**PROBLEM STATEMENT:** Each line below is to be written out in full, exactly as shown.

**DATA BLOCK:**
>> Begin
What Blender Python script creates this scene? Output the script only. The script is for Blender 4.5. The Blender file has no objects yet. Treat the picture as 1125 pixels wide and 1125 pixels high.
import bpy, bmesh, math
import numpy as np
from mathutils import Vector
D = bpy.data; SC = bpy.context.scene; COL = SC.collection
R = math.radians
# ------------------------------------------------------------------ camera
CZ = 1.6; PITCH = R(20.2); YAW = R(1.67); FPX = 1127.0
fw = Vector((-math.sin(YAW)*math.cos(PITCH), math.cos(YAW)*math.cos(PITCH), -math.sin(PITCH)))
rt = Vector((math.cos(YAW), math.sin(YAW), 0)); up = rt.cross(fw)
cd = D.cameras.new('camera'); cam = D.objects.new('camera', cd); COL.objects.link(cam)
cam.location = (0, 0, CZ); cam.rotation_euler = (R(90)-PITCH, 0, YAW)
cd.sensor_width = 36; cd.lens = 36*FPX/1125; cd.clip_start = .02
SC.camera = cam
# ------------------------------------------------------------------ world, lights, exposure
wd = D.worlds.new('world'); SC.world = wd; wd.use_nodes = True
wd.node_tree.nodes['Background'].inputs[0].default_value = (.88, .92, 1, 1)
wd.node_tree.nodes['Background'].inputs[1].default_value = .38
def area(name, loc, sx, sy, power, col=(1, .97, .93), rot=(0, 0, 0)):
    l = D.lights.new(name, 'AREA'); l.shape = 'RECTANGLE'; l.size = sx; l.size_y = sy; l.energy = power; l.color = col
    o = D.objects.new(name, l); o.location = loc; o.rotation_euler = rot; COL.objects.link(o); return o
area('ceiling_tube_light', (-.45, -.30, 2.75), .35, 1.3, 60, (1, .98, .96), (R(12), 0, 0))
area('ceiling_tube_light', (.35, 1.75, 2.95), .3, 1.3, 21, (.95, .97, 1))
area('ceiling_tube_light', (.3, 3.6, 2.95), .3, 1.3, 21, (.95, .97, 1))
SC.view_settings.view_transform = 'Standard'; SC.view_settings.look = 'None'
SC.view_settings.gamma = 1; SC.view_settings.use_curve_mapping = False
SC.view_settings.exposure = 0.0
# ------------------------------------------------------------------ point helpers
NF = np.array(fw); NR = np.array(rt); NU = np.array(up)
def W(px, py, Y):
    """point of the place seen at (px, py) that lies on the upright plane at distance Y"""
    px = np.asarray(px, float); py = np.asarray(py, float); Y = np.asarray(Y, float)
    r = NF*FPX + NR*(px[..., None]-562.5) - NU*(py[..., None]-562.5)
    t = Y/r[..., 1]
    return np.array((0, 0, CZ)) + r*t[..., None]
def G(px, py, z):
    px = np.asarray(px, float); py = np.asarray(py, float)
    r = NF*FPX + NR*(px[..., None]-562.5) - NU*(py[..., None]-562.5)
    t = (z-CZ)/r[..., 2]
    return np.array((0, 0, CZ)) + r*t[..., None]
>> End
**THE COMPLETED TASK:**
What Blender Python script creates this scene? Output the script only. The script is for Blender 4.5. The Blender file has no objects yet. Treat the picture as 1125 pixels wide and 1125 pixels high.
import bpy, bmesh, math
import numpy as np
from mathutils import Vector
D = bpy.data; SC = bpy.context.scene; COL = SC.collection
R = math.radians
# ------------------------------------------------------------------ camera
CZ = 1.6; PITCH = R(20.2); YAW = R(1.67); FPX = 1127.0
fw = Vector((-math.sin(YAW)*math.cos(PITCH), math.cos(YAW)*math.cos(PITCH), -math.sin(PITCH)))
rt = Vector((math.cos(YAW), math.sin(YAW), 0)); up = rt.cross(fw)
cd = D.cameras.new('camera'); cam = D.objects.new('camera', cd); COL.objects.link(cam)
cam.location = (0, 0, CZ); cam.rotation_euler = (R(90)-PITCH, 0, YAW)
cd.sensor_width = 36; cd.lens = 36*FPX/1125; cd.clip_start = .02
SC.camera = cam
# ------------------------------------------------------------------ world, lights, exposure
wd = D.worlds.new('world'); SC.world = wd; wd.use_nodes = True
wd.node_tree.nodes['Background'].inputs[0].default_value = (.88, .92, 1, 1)
wd.node_tree.nodes['Background'].inputs[1].default_value = .38
def area(name, loc, sx, sy, power, col=(1, .97, .93), rot=(0, 0, 0)):
    l = D.lights.new(name, 'AREA'); l.shape = 'RECTANGLE'; l.size = sx; l.size_y = sy; l.energy = power; l.color = col
    o = D.objects.new(name, l); o.location = loc; o.rotation_euler = rot; COL.objects.link(o); return o
area('ceiling_tube_light', (-.45, -.30, 2.75), .35, 1.3, 60, (1, .98, .96), (R(12), 0, 0))
area('ceiling_tube_light', (.35, 1.75, 2.95), .3, 1.3, 21, (.95, .97, 1))
area('ceiling_tube_light', (.3, 3.6, 2.95), .3, 1.3, 21, (.95, .97, 1))
SC.view_settings.view_transform = 'Standard'; SC.view_settings.look = 'None'
SC.view_settings.gamma = 1; SC.view_settings.use_curve_mapping = False
SC.view_settings.exposure = 0.0
# ------------------------------------------------------------------ point helpers
NF = np.array(fw); NR = np.array(rt); NU = np.array(up)
def W(px, py, Y):
    """point of the place seen at (px, py) that lies on the upright plane at distance Y"""
    px = np.asarray(px, float); py = np.asarray(py, float); Y = np.asarray(Y, float)
    r = NF*FPX + NR*(px[..., None]-562.5) - NU*(py[..., None]-562.5)
    t = Y/r[..., 1]
    return np.array((0, 0, CZ)) + r*t[..., None]
def G(px, py, z):
    px = np.asarray(px, float); py = np.asarray(py, float)
    r = NF*FPX + NR*(px[..., None]-562.5) - NU*(py[..., None]-562.5)
    t = (z-CZ)/r[..., 2]
    return np.array((0, 0, CZ)) + r*t[..., None]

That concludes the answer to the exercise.